Provided data:
┌──
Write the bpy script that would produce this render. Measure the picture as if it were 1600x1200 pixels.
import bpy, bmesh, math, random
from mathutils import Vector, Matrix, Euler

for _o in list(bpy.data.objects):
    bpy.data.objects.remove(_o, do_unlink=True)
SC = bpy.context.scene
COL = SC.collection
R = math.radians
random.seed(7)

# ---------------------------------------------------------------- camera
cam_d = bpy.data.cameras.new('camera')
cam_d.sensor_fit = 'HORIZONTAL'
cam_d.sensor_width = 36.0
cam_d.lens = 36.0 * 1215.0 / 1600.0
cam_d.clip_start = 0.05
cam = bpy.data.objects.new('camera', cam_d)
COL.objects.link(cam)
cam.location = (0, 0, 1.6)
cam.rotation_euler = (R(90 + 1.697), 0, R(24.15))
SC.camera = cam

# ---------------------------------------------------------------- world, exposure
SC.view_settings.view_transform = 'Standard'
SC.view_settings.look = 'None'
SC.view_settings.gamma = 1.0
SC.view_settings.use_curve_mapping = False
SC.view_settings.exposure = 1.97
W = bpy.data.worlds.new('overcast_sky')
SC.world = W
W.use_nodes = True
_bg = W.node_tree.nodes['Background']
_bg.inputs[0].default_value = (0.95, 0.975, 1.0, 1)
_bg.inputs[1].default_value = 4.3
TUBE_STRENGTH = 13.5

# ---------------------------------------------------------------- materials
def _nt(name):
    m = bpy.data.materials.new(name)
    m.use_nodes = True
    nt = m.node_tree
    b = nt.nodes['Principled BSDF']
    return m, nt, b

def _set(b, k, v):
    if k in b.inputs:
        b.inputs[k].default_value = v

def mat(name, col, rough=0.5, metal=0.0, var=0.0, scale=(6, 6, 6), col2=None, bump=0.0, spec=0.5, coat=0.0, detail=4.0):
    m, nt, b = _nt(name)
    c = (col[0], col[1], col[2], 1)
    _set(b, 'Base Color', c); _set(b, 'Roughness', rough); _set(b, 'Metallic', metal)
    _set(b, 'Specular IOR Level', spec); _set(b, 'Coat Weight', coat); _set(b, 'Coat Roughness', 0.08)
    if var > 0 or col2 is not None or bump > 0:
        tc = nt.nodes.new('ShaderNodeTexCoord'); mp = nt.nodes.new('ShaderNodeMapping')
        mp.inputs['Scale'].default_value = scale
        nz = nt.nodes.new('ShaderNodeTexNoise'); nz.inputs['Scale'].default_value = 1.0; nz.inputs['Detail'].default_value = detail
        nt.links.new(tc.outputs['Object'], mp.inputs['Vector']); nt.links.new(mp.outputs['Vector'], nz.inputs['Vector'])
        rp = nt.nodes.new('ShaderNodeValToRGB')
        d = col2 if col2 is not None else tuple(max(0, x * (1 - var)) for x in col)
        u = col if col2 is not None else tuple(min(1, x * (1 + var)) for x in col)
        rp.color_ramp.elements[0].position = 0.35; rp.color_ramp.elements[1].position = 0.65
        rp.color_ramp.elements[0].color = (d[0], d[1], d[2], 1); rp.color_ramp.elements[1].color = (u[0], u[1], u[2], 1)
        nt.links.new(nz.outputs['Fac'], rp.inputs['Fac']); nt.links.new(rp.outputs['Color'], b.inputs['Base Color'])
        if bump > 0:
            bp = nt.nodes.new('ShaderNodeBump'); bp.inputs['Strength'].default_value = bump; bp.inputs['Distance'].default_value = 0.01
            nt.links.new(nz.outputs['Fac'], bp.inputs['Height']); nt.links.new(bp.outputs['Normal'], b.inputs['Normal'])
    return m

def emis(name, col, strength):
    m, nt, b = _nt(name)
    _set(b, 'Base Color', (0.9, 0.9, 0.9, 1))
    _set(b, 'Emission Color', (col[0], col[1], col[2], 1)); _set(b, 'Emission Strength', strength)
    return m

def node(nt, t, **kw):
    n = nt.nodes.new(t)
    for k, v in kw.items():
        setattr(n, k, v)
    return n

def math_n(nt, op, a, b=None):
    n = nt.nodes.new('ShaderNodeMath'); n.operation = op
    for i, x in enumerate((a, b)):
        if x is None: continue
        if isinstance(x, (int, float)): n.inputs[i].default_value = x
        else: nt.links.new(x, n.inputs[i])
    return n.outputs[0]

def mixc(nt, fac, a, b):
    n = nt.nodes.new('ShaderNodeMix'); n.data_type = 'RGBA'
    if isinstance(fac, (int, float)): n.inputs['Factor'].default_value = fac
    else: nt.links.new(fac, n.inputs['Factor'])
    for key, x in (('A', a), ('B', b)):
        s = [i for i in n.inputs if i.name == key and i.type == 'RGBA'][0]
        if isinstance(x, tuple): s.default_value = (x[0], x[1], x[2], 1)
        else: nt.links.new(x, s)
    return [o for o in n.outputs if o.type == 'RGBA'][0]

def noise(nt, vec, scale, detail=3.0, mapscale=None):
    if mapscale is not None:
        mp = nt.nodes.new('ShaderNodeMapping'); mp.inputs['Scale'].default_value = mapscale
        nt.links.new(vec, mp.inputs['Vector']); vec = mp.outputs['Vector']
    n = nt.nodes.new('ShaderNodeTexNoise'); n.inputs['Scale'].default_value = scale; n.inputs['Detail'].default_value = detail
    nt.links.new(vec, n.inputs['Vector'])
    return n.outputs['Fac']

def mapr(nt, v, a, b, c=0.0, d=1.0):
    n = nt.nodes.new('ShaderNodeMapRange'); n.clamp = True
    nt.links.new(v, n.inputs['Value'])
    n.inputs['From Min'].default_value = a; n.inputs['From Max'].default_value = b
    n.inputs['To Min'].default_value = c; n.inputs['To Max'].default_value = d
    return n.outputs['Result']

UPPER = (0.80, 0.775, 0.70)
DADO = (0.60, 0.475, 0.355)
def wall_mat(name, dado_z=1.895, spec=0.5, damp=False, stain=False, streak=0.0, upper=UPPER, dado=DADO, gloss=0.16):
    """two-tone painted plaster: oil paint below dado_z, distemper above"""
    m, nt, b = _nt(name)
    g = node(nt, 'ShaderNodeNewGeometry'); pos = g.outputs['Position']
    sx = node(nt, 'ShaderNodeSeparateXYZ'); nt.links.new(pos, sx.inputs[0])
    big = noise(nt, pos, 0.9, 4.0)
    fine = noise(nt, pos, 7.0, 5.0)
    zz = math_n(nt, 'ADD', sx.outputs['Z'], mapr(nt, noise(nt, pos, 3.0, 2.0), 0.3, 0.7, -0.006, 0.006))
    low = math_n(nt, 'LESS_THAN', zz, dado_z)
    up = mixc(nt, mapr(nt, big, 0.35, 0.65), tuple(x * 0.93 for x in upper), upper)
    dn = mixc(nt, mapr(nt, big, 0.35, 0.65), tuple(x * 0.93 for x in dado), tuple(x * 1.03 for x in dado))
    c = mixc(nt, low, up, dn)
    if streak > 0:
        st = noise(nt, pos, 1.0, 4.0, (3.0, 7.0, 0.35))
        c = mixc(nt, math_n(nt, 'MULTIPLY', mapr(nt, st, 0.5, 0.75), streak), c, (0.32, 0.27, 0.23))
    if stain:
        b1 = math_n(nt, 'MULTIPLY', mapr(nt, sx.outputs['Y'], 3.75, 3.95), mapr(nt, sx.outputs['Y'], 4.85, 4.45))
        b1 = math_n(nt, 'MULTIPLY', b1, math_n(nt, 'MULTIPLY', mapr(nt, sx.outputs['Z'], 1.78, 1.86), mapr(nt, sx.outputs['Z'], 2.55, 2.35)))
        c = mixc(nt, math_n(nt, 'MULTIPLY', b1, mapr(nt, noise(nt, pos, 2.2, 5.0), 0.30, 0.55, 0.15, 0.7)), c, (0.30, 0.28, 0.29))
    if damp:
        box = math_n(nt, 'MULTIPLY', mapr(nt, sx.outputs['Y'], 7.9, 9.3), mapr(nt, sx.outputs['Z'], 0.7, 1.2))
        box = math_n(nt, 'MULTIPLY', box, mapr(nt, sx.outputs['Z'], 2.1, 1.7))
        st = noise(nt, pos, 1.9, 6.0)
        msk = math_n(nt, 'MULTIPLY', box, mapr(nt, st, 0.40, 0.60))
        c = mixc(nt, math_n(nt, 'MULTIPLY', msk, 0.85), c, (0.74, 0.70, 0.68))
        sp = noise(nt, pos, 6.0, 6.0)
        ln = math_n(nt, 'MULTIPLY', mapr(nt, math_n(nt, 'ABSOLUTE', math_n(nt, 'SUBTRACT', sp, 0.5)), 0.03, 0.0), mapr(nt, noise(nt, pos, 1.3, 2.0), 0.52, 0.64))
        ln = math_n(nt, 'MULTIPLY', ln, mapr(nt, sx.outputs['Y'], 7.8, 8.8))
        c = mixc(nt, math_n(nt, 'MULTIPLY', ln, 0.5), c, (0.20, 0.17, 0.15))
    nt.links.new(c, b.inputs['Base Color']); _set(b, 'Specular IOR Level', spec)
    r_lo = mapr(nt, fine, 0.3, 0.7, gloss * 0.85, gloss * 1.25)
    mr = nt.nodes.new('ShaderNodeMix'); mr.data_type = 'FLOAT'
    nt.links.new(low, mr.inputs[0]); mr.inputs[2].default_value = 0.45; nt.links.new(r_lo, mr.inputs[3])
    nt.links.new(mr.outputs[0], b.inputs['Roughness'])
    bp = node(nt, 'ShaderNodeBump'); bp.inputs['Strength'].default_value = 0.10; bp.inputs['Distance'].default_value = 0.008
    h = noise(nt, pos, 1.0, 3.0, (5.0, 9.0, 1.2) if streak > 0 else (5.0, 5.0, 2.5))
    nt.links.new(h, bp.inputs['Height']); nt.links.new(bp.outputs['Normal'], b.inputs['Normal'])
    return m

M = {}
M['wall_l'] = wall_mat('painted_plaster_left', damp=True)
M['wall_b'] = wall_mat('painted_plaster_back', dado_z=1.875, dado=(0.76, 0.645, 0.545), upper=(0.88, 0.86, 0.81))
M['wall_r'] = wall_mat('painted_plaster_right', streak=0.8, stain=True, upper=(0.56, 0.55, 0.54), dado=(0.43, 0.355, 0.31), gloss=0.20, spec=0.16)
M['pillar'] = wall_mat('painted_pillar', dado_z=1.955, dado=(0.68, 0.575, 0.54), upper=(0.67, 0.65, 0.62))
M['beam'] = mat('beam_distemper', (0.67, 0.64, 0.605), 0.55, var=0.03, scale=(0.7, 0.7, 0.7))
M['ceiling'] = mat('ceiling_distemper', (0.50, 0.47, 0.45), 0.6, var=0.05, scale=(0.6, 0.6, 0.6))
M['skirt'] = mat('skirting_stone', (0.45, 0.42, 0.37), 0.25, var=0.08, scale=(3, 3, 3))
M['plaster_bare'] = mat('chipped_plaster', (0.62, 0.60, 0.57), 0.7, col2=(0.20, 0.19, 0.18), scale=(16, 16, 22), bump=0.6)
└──
Task statement: Read through the lines above and collect those that contain the string "True".

Task output:
    bpy.data.objects.remove(_o, do_unlink=True)
W.use_nodes = True
    m.use_nodes = True
    n = nt.nodes.new('ShaderNodeMapRange'); n.clamp = True
M['wall_l'] = wall_mat('painted_plaster_left', damp=True)
M['wall_r'] = wall_mat('painted_plaster_right', streak=0.8, stain=True, upper=(0.56, 0.55, 0.54), dado=(0.43, 0.355, 0.31), gloss=0.20, spec=0.16)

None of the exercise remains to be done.